Request
Look at the data below and print exactly the lines from its first line through the line with "C=bpy.context; COL=C.scene.collection"; the pictures stay out of the copy.

--

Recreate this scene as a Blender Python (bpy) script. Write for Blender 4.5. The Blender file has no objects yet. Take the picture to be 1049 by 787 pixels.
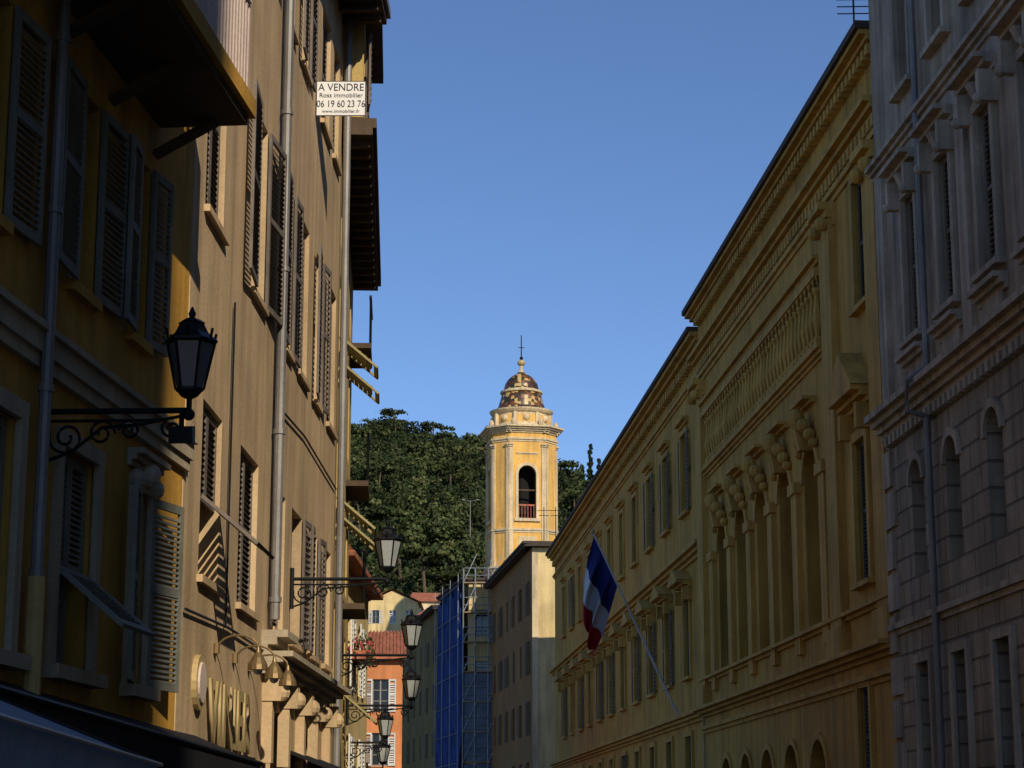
import bpy, math, random
import numpy as np
from mathutils import Vector, Matrix
random.seed(7); rng=np.random.default_rng(5)
C=bpy.context; COL=C.scene.collection

# ------------------------------------------------------------ materials
def mat(name,col,rough=.85,var=.18,scale=.9,bump=.15,bscale=25,metal=0,streak=0.0,spec=.25,fine=.08):
    m=bpy.data.materials.new(name); m.use_nodes=True; nt=m.node_tree; N=nt.nodes; L=nt.links
    b=N['Principled BSDF']; b.inputs['Roughness'].default_value=rough; b.inputs['Metallic'].default_value=metal
    b.inputs['Specular IOR Level'].default_value=spec
    tc=N.new('ShaderNodeTexCoord')
    n1=N.new('ShaderNodeTexNoise'); n1.inputs['Scale'].default_value=scale; n1.inputs['Detail'].default_value=4; n1.inputs['Roughness'].default_value=.65
    L.new(tc.outputs['Object'],n1.inputs['Vector'])
    mr=N.new('ShaderNodeMapRange'); mr.inputs['From Min'].default_value=.3; mr.inputs['From Max'].default_value=.7
    mr.inputs['To Min'].default_value=1-var; mr.inputs['To Max'].default_value=1+var
    L.new(n1.outputs['Fac'],mr.inputs['Value']); val=mr.outputs['Result']
    n2=N.new('ShaderNodeTexNoise'); n2.inputs['Scale'].default_value=bscale; n2.inputs['Detail'].default_value=2
    L.new(tc.outputs['Object'],n2.inputs['Vector'])
    if fine:
        mr2=N.new('ShaderNodeMapRange'); mr2.inputs['From Min'].default_value=.3; mr2.inputs['From Max'].default_value=.7
        mr2.inputs['To Min'].default_value=1-fine; mr2.inputs['To Max'].default_value=1+fine
        L.new(n2.outputs['Fac'],mr2.inputs['Value'])
        mu=N.new('ShaderNodeMath'); mu.operation='MULTIPLY'; L.new(val,mu.inputs[0]); L.new(mr2.outputs['Result'],mu.inputs[1]); val=mu.outputs[0]
    if streak:
        mp=N.new('ShaderNodeMapping'); mp.inputs['Scale'].default_value=(3.2,3.2,.22); L.new(tc.outputs['Object'],mp.inputs['Vector'])
        n3=N.new('ShaderNodeTexNoise'); n3.inputs['Scale'].default_value=1.0; n3.inputs['Detail'].default_value=3; n3.inputs['Roughness'].default_value=.6
        L.new(mp.outputs[0],n3.inputs['Vector'])
        mr3=N.new('ShaderNodeMapRange'); mr3.inputs['From Min'].default_value=.42; mr3.inputs['From Max'].default_value=.72
        mr3.inputs['To Min'].default_value=1.0; mr3.inputs['To Max'].default_value=1-streak
        L.new(n3.outputs['Fac'],mr3.inputs['Value'])
        mu=N.new('ShaderNodeMath'); mu.operation='MULTIPLY'; L.new(val,mu.inputs[0]); L.new(mr3.outputs['Result'],mu.inputs[1]); val=mu.outputs[0]
    vm=N.new('ShaderNodeVectorMath'); vm.operation='SCALE'; vm.inputs[0].default_value=col[:3]; L.new(val,vm.inputs['Scale'])
    L.new(vm.outputs[0],b.inputs['Base Color'])
    if bump:
        bp=N.new('ShaderNodeBump'); bp.inputs['Strength'].default_value=bump; bp.inputs['Distance'].default_value=.03
        L.new(n2.outputs['Fac'],bp.inputs['Height']); L.new(bp.outputs[0],b.inputs['Normal'])
    return m

def blockmat(name,col,bw,bh,mortar=.03,c2=(.9,.89,.88,1)):
    m=mat(name,col,streak=.45,var=.22); nt=m.node_tree; N=nt.nodes; L=nt.links; b=N['Principled BSDF']
    tc=N.new('ShaderNodeTexCoord'); sp=N.new('ShaderNodeSeparateXYZ'); cb=N.new('ShaderNodeCombineXYZ')
    L.new(tc.outputs['Object'],sp.inputs[0]); L.new(sp.outputs['Y'],cb.inputs['X']); L.new(sp.outputs['Z'],cb.inputs['Y'])
    br=N.new('ShaderNodeTexBrick'); L.new(cb.outputs[0],br.inputs['Vector'])
    br.inputs['Color1'].default_value=(1,1,1,1); br.inputs['Color2'].default_value=c2; br.inputs['Mortar'].default_value=(.5,.49,.48,1)
    br.inputs['Scale'].default_value=1; br.inputs['Brick Width'].default_value=bw; br.inputs['Row Height'].default_value=bh; br.inputs['Mortar Size'].default_value=mortar
    br.inputs['Mortar Smooth'].default_value=.5
    src=b.inputs['Base Color'].links[0].from_socket
    mx=N.new('ShaderNodeMix'); mx.data_type='RGBA'; mx.blend_type='MULTIPLY'; mx.inputs[0].default_value=1
    L.new(src,mx.inputs[6]); L.new(br.outputs['Color'],mx.inputs[7]); L.new(mx.outputs[2],b.inputs['Base Color'])
    bp=N.new('ShaderNodeBump'); bp.inputs['Strength'].default_value=.8; bp.inputs['Distance'].default_value=.04; bp.invert=True
    L.new(br.outputs['Fac'],bp.inputs['Height']); L.new(b.inputs['Normal'].links[0].from_socket,bp.inputs['Normal']); L.new(bp.outputs[0],b.inputs['Normal'])
    return m

M={}
M['ochre']=mat('ochre_stucco',(.53,.29,.05),streak=.35,var=.22)
M['ochre_trim']=mat('pale_trim',(.43,.36,.25),streak=.3)
M['tan']=mat('tan_stucco',(.58,.42,.24),streak=.32,var=.2,scale=.5)
M['tan2']=mat('yellow_stucco',(.53,.38,.14),streak=.35)
M['brown']=mat('weathered_wood',(.10,.07,.045),streak=.3)
M['shut_g']=mat('grey_green_shutter',(.20,.20,.165),rough=.65,var=.2,scale=3,bump=.05,streak=.25)
M['shut_b']=mat('brown_shutter',(.175,.145,.12),rough=.65,var=.25,scale=3,bump=.05,streak=.3)
M['shut_blue']=mat('blue_grey_shutter',(.085,.11,.115),rough=.6,var=.2,bump=.03)
M['shut_w']=mat('white_shutter',(.6,.6,.56),rough=.6,var=.1,bump=.03)
M['shut_y']=mat('yellow_shutter',(.32,.27,.12),rough=.6,var=.2,bump=.03)
M['Ry']=mat('court_yellow_stucco',(.50,.29,.055),streak=.4,scale=.5,var=.22)
M['Rtrim']=mat('court_ochre_trim',(.53,.32,.075),streak=.35,scale=1)
M['stone']=blockmat('grey_ashlar',(.36,.295,.215),1.1,.42,.028)
M['stone_s']=mat('grey_render',(.38,.315,.23),streak=.55,var=.25)
M['stone_t']=mat('grey_stone_trim',(.44,.37,.28),streak=.5,var=.25)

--

Solved problem
Recreate this scene as a Blender Python (bpy) script. Write for Blender 4.5. The Blender file has no objects yet. Take the picture to be 1049 by 787 pixels.
import bpy, math, random
import numpy as np
from mathutils import Vector, Matrix
random.seed(7); rng=np.random.default_rng(5)
C=bpy.context; COL=C.scene.collection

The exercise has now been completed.